William McGurn

William McGurn

Opinion

A dad, his daughters & ‘The Sound of Music’

Oh, I am amusing, I suppose, and I do have the finest couturier in Vienna and the most glittering circle of friends. And I do give some rather gay parties. . . But take all that away and you have just wealthy, unattached little me.

Baroness Schraeder uses these words to describe herself to Captain von Trapp in “The Sound of Music.” Until she died this week at the age of 91, I hadn’t even known her real name: Eleanor Parker. In her most famous role, Parker played the heavy, the woman who stood between the Captain and Maria.

Parker’s death came in the midst of a new Sound of Music frenzy set off by NBC’s broadcast of a live performance of the stage version. Though it was largely panned, such were the ratings that NBC plans to air it again Saturday.

In my bachelorhood, I might never have noticed. These days, however, I am the father of three girls. And for the females in my world, the Carrie Underwood versus Julie Andrews debate is every bit as real as the sports-page argument over the Redskins’ benching of RG III for Kirk Cousins.

It ought not to be surprising. “The Sound of Music” might best be understood as World War II for girls.

My bride, for example, will never understand why an otherwise sane husband will stay up to two in the morning if “The Guns of Navarone” comes on. Turns out it’s much the same reason she and 19 million others tuned in for NBC’s “Sound of Music”: It’s comforting, with each offering the added satisfaction of evil Nazis who get their comeuppance in the end.

The women in my house are not alone in their enthusiasm. While traveling through Salzburg with college friends years ago, we took a “Sound of Music” tour. Though we saw many of the film’s famous shots, we learned the house was not the house the von Trapps actually lived in, the wedding scene is not in the church where Maria and the Captain actually married, and so on.

At the gazebo featured in the famous scene between Liesl and Rolfe, we watched American tourists well into their middle ages happily chirping “I am 16, going on 17” as they glided back and forth.

In my own home, I would watch each of my children go through a short but pronounced “Sound of Music” phase. One afternoon, after watching it for the umpteenth time, my eldest turned to me and asked, “Daddy, did they make it out?”

Her father looked into those trusting 6-year-old eyes and resisted every temptation to say, “Not this time, honey.”

It was about that time I mentioned my girls’ interest to Melanie Kirkpatrick, a colleague at The Wall Street Journal. Melanie arranged tickets for a sing-along “Sound of Music” playing in town. In scheduling our time, we hadn’t realized that families would probably do best to opt for the weekend matinees.

The Saturday evening performance we chose was dominated by an audience of men dressed as nuns, flibbertigibbets and at least one lonely goatherd. My girls were too young to notice that many of the “nuns” had facial hair.

I give the crowd credit: They were an enthusiastic bunch. And I can say you have not experienced the full diversity of the film’s appeal until you have joined with 200 gay men enthusiastically belting out “Climb Every Mountain” with the Reverend Mother.
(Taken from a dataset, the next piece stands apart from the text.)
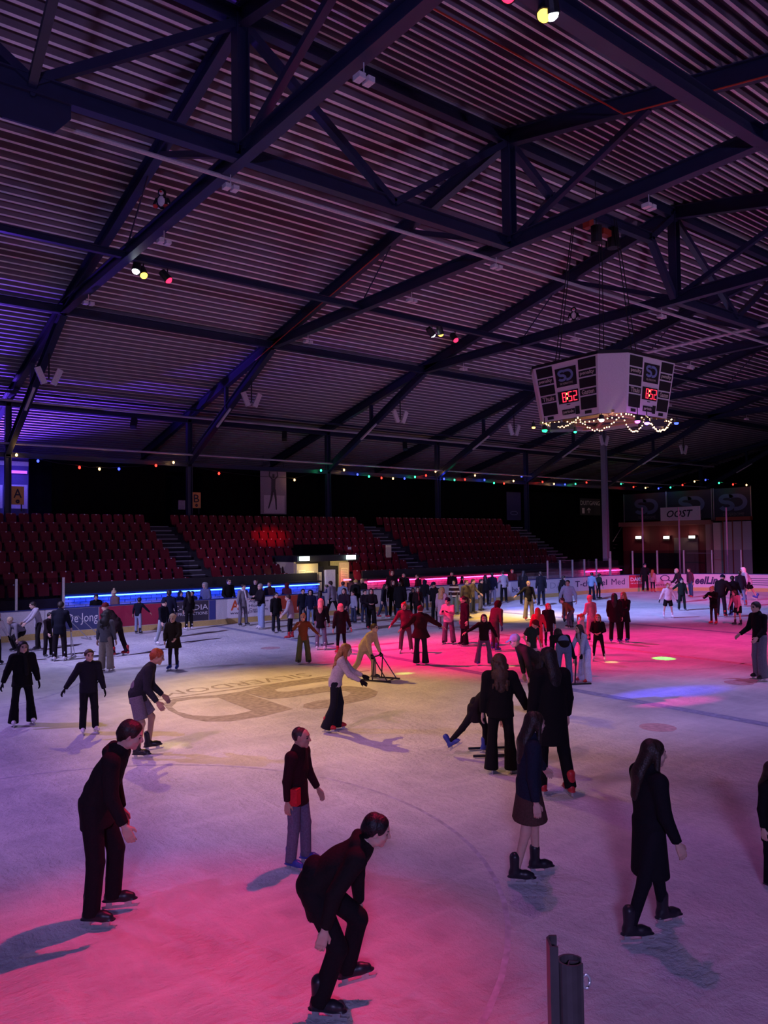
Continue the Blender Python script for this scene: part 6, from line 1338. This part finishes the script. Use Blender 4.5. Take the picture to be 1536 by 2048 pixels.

Which brings me to today. We know the story is more complicated than Hollywood let on. We know the von Trapps themselves were pained by the portrayal of their father as an unfeeling martinet. And we know there were other liberties taken.

We also know this: There is a truth at the heart of this story, however exaggerated, that inspires; that presents faith as a source of strength; that teaches to look for God’s will and combines all these things in a way nothing produced today comes close to. It’s also something a man can watch with his daughters.

In the McGurn house, the female consensus was that Carrie Underwood was brave to give it a go. This contrasts with the critics, as well as with some von Trapps, who let it be known they would have preferred Anne Hathaway.

As for the one man in the room, he prefers the film version if only for the woman who left us this week. This is the once-hated Baroness, who for all her coldness, and even after losing to a younger and prettier rival, ended up letting the Captain go with grace and dignity.

There’s a lesson here, too. And part of the film’s appeal is that you won’t get it until you are old enough to start paying more attention to Eleanor Parker than to Julie Andrews.